November and December were great with holiday push from affiliates I know, made around $12k each month after costs
Let me put my old man hat on... back in the day we used to see similar swings just from the damn holiday season. Made some bank in December, then January hits and it's like the cash register broke
 
Let me put my old man hat on. back in the day we used to see similar swings just from the damn holiday season.
Let me stop you right there. Old man hat, huh?
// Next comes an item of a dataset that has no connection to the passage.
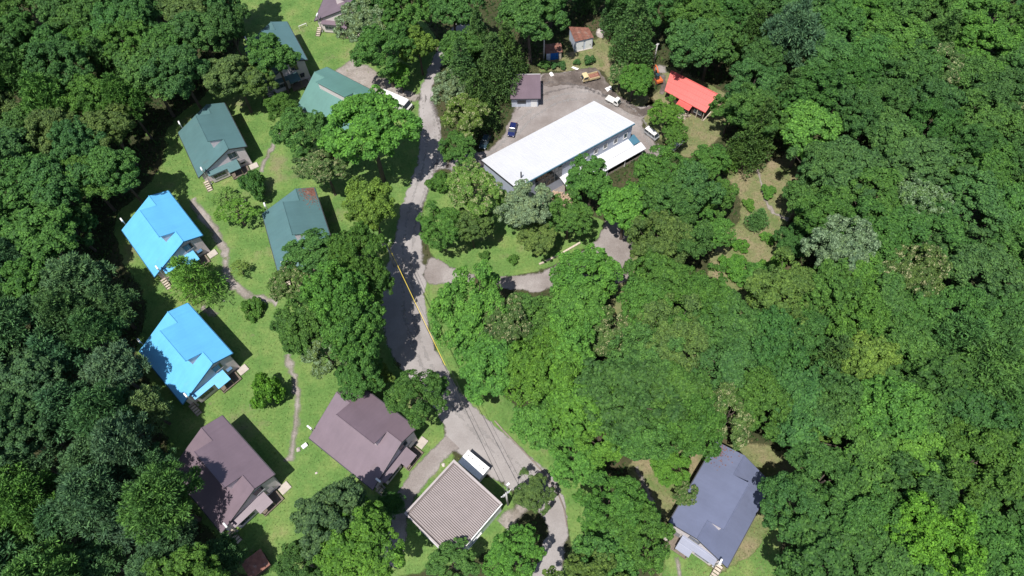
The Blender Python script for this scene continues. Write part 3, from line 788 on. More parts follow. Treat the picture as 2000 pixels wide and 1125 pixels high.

The real win is aligning your product metrics with your marketing and not expecting instant flips when you're trying to build something that lasts
Been around long enough to see those swings back when traffic was less complicated, creatives weren't as lazy, and tracking wasn't a disaster. The holidays were like a sales boom, then the lull, then boom again. But the core issue is the same - seasonality is real but also a cover for deeper problems
 
Bro I get the seasonality swings but honestly I think a lot of folks get caught up in the short term pain and forget the game is longer term. Those holiday boosts are just icing, not the cake. If you want sustainable, you gotta get serious about LTV and retention. Organic stuff from podcasts is a good asset but if you're not nurturing that, it's gonna be a rollercoaster. Also, ROAS under 1.5 on your own ads? That's a sign you need to tighten your funnels, add value, and really look at what's turning those signups into customers. Don't chase quick wins, build a real machine that can handle the ups and downs. And yeah, sometimes you gotta accept the dips, but if your product's worth a damn, those dips are just fuel for the next bounce.
 
Been running it alongside my regular affiliate wor
Running it alongside your affiliate work? That's where the mess starts. You can't really split your focus and expect both to thrive at the same time. Affiliate's all about quick flips, volume, spammy link juice, and chasing those short term wins. Your product?
 
You can't really split your focus and expect both to thrive at the same time
Haha, Pace, you sound like the traffic police telling folks to pick a lane. You think splitting focus is a sin? No, buddy, it's called juggling, and if you do it right, you get to keep all your balls in the air while the others drop.
 
lol. no. switching between affiliate quick flips and product long haul is like trying to run a sprint and marathon at the same time. you're gonna burn out one way or another. you gotta pick the lane and stick with it or accept the chaos.
 
My two cents. That huge drop from holiday to now? Sounds like seasonality but also maybe your LTV is getting crushed. Your ad spend ROAS under 1.5? That's not sustainable long-term.
 
Sounds like you're caught in that classic trap where your own product KPIs don't match affiliate quick hit metrics. That seasonal swing from holiday bump to the slow months is brutal but kinda normal if your LTV isn't solid yet. I've seen the same thing - it's like trying to keep two different engines running at once and expecting no smoke. You might need to pick a lane and focus or risk throwing good money after bad. Data or it didn't happen but if your organic is still dragging signups, that's a sign the product needs some nurturing not just ad push.
 
Haha, Pace, you sound like the traffic police telling folks to pick a lane
Interesting you call it juggling, because in my humble experience, it's more like trying to run two different races at once. Sometimes I wonder if the real issue is just your LTV not being built for that seasonality, or if your product KPIs are just not aligned with what affiliates are used to chasing. Have you tested or modeled what your LTV needs to be to survive that ad spend and still hit your revenue goals, or are you just throwing money at the wall and hoping? Because in my mind, if the long-term product metrics are not there, no amount of affiliate volume or seasonal bump will save the ship.
 
But January and February plummeted to like $4k net
Let me be blunt, that kind of seasonal dip is a sign your product's LTV and retention aren't there yet.

Because in my mind, if the long-term product metrics are not there, no amount of affiliate volume or seasonal bump will save the ship
You can't expect consistent numbers if your user base isn't sticky or if your funnel doesn't nurture leads over time. That plunge isn't just seasonality, its your product KPIs failing to match your growth model.